For the cumulative 9MFY2015, sales volume for FFB fell over 14% y-o-y and that for CPO decreased 3.8%. The impact on THP’s bottom line was exacerbated by the drop in selling prices by 11% for CPO and 18.5% for FFB to RM2,086 and RM374 per tonne respectively.

While the impact of bad weather on FFB production may, to a large extent, be beyond THP’s control, the group has put aside RM1.5 million to improve its oil extraction rate (OER) over 2015 and 2016.

The initiatives include the upgrading or replacement of its milling machinery and improvement of its quality control practices in the estate.

“With the improved milling efficiency, lower losses during processing, increased volume of mature areas, good practices and quality control in the estate operations, we can expect a gradual increase of 0.25% to 1% towards a significant improvement in the OER for the next few years,” says Zainal.

The group’s OER has seen little change for the last few years, coming in at 20.19% in 2014.

In the meantime, THP will likely revise downwards its landbanking target as it is watchful of its gearing levels, says Zainal.

As at September 2015, its cash stood at RM113.8 million while it racked up a net debt of RM1.14 billion.
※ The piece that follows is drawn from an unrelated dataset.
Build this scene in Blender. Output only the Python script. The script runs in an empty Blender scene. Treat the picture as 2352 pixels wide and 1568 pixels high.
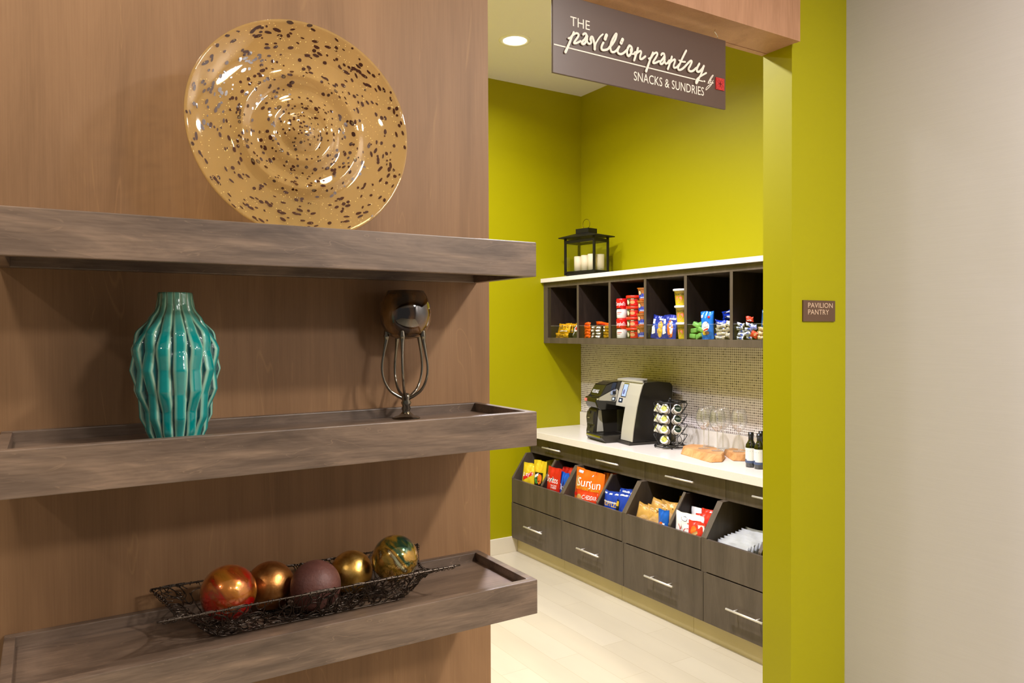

Its gearing is currently at 0.94 times, a number the company would like to maintain or reduce. It is capping its upper limit at one times.

Three years ago, THP set its landbanking KPI to acquire 30,000ha in Sarawak and Kalimantan, Indonesia, by the end of FY2015. It achieved 60% of the target before purchases stalled last year, causing it to miss its target.

“Our focus at the moment is to consolidate our existing landbank and develop the available green fields,” Zainal says, adding that the group will still keep a close eye on appropriate acquisitions.


THP’s bright spot

Even though the group may not be expanding its landbank, it has a young palm profile and this is in its favour. Its oil palms have an average age of 11 years, including all immature palms.

THP has a total landbank of 104,770ha as at Jan 1, 2016, of which 45% or 47,147ha have matured. The immature acreage makes up 13% or 13,620ha. It is currently in the course of planting another 7% or 7,334ha.

The group is allocating RM18 million to capital expenditure this year to replant a total of 2,700ha of old palms.

“In 2015, about 15,800ha of planted oil palm area was immature, or about 15% of total land area. In 2016, about 3,800ha of planted oil palm area will come into maturity, bringing down the immature oil palm area to about 12,000ha or about 12% of total land area,” says Zainal.

He adds that the additional 3,800ha coming into maturity this year is conservatively estimated to contribute RM20 million to RM25 million to THP’s revenue, and this sum will grow incrementally as the palms approach their peak yield.

Analysts covering THP have a consensus target price of RM1.41 on the stock, indicating a 10.2% upside from last Friday’s close of RM1.28. Of the eight analysts covering the counter, 60% have “hold” calls while 20% say “buy” and 20% advise “sell”.